#### EXERCISE:
Output all the material that follows, exactly as given.

• • • • •

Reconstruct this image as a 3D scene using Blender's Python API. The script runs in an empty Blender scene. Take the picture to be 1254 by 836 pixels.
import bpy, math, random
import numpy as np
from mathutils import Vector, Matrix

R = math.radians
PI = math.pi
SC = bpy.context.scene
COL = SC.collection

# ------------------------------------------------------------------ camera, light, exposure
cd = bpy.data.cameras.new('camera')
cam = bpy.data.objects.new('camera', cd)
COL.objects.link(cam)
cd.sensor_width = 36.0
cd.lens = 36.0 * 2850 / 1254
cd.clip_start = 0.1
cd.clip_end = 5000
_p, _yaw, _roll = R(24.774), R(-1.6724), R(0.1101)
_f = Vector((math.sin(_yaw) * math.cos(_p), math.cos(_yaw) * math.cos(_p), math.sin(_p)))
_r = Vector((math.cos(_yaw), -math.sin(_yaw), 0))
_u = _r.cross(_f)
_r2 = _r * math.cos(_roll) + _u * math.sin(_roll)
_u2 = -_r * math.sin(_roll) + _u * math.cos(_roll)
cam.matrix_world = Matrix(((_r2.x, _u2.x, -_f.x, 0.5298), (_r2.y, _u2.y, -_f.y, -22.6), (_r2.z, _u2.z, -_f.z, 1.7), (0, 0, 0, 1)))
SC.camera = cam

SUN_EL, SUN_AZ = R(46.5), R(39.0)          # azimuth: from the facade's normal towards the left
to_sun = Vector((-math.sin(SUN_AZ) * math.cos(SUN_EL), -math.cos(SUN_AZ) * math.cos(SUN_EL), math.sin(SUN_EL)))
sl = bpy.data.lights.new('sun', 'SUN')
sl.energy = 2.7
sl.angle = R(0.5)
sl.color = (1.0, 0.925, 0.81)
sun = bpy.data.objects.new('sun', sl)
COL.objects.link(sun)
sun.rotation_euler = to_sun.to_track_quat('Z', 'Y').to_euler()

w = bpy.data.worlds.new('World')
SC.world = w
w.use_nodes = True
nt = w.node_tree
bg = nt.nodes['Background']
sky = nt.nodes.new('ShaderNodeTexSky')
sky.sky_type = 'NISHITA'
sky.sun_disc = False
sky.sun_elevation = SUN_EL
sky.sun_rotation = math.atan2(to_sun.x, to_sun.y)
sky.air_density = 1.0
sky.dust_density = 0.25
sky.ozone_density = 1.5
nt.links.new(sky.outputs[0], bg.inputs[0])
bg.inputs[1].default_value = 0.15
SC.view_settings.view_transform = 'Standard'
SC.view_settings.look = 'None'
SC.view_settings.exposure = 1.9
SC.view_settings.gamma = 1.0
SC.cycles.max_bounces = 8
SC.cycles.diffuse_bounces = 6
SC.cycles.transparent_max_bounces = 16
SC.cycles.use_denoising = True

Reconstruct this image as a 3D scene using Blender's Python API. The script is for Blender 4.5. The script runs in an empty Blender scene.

• • • • •

#### THE REPLY:
Reconstruct this image as a 3D scene using Blender's Python API. The script runs in an empty Blender scene. Take the picture to be 1254 by 836 pixels.
import bpy, math, random
import numpy as np
from mathutils import Vector, Matrix

R = math.radians
PI = math.pi
SC = bpy.context.scene
COL = SC.collection

# ------------------------------------------------------------------ camera, light, exposure
cd = bpy.data.cameras.new('camera')
cam = bpy.data.objects.new('camera', cd)
COL.objects.link(cam)
cd.sensor_width = 36.0
cd.lens = 36.0 * 2850 / 1254
cd.clip_start = 0.1
cd.clip_end = 5000
_p, _yaw, _roll = R(24.774), R(-1.6724), R(0.1101)
_f = Vector((math.sin(_yaw) * math.cos(_p), math.cos(_yaw) * math.cos(_p), math.sin(_p)))
_r = Vector((math.cos(_yaw), -math.sin(_yaw), 0))
_u = _r.cross(_f)
_r2 = _r * math.cos(_roll) + _u * math.sin(_roll)
_u2 = -_r * math.sin(_roll) + _u * math.cos(_roll)
cam.matrix_world = Matrix(((_r2.x, _u2.x, -_f.x, 0.5298), (_r2.y, _u2.y, -_f.y, -22.6), (_r2.z, _u2.z, -_f.z, 1.7), (0, 0, 0, 1)))
SC.camera = cam

SUN_EL, SUN_AZ = R(46.5), R(39.0)          # azimuth: from the facade's normal towards the left
to_sun = Vector((-math.sin(SUN_AZ) * math.cos(SUN_EL), -math.cos(SUN_AZ) * math.cos(SUN_EL), math.sin(SUN_EL)))
sl = bpy.data.lights.new('sun', 'SUN')
sl.energy = 2.7
sl.angle = R(0.5)
sl.color = (1.0, 0.925, 0.81)
sun = bpy.data.objects.new('sun', sl)
COL.objects.link(sun)
sun.rotation_euler = to_sun.to_track_quat('Z', 'Y').to_euler()

w = bpy.data.worlds.new('World')
SC.world = w
w.use_nodes = True
nt = w.node_tree
bg = nt.nodes['Background']
sky = nt.nodes.new('ShaderNodeTexSky')
sky.sky_type = 'NISHITA'
sky.sun_disc = False
sky.sun_elevation = SUN_EL
sky.sun_rotation = math.atan2(to_sun.x, to_sun.y)
sky.air_density = 1.0
sky.dust_density = 0.25
sky.ozone_density = 1.5
nt.links.new(sky.outputs[0], bg.inputs[0])
bg.inputs[1].default_value = 0.15
SC.view_settings.view_transform = 'Standard'
SC.view_settings.look = 'None'
SC.view_settings.exposure = 1.9
SC.view_settings.gamma = 1.0
SC.cycles.max_bounces = 8
SC.cycles.diffuse_bounces = 6
SC.cycles.transparent_max_bounces = 16
SC.cycles.use_denoising = True

Reconstruct this image as a 3D scene using Blender's Python API. The script is for Blender 4.5. The script runs in an empty Blender scene.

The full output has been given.